自分で抑圧していた本音に気が付いたおかげでなぜ一人暮らしをしたくないのかがよくわかりました。なんだか原因がわからないまま「どうもやる気が起きないダメな自分」と思って漠然と責めていたのが、原因がはっきりしたため「ダメな自分」という気持ちが一転して「そういうことだったのか。わかるよ自分」となりました。

だからなのか赤ん坊の時の自分に少し寄り添えた気がしました。そうすると赤ん坊の時の満たされなかった自分の気が済むのか恐怖心もどんどん気にならない程度まで減少して前に進みやすくなって行きました。

 自分の感覚をフル回転させて納得の物件と出会えた

お陰で物件を探して内見に行くという行動が無理なくとれるようになりました。そうするとあとは自分の感覚をフル回転させて住みたい部屋を探すだけでした。内見していく中でまた感情もいろいろ出てはきましたが、見た物件に対してしっかり感情を感じて坦々と進めていくことが出来ました。

背筋がゾゾっとする物件もありましたし、家主さんが異常な心配性で派遣社員である私に対して不安をぶつけてきて嫌な気分になったこともありましたが、行動を止めることなく「ここなら住みたい」と思える物件に出会えることが出来ました。そうしてしたくても全然できなかった一人暮らしを拍子抜けするくらいあっけなく始めることが出来ました。

まとめ

なんでやりたくないのか。できないのかを丁寧に見ていき、恥ずかしい自分の本音に行き当たりながらもしっかりと認めてあげたことにより忘れ去られた恐怖心が浮上してきました。浮上した感情をさかのぼってしっかり感じたことにより行動することを妨げていた恐怖心が和らいで行きました。

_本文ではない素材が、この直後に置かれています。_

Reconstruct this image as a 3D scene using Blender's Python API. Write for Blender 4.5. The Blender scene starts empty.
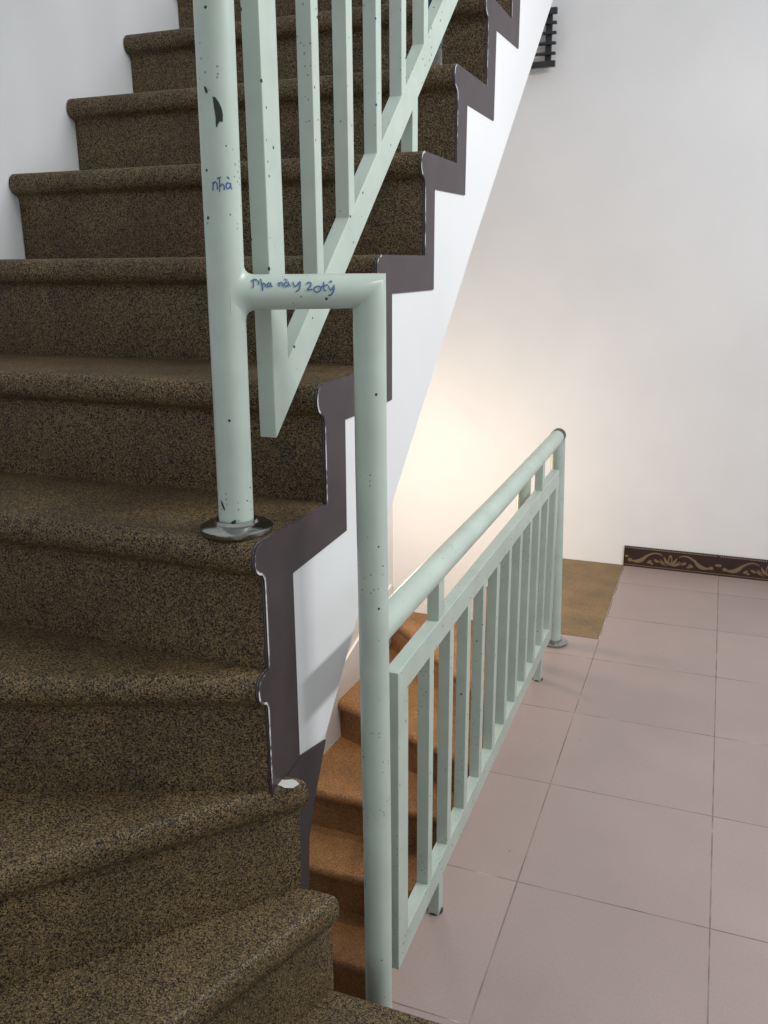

家族の中での約束事や役割から抜け出し、本当にやりたいことをやることは、時に全く無理に感じてしまうこともあるかもしれません。大きな壁のように感じて、やりたくてもできなかったことも赤ん坊の時にまで戻り、細かく段階を分けて感情を感じることによりスムーズに進めることが出来ました。

できない自分を責める癖がある私ですが、責めるだけが能じゃないなと実感したのでした。感情をきちんと感じることにより自分への理解が深まり、自分とうまく付き合っていけるようになるのだと思います。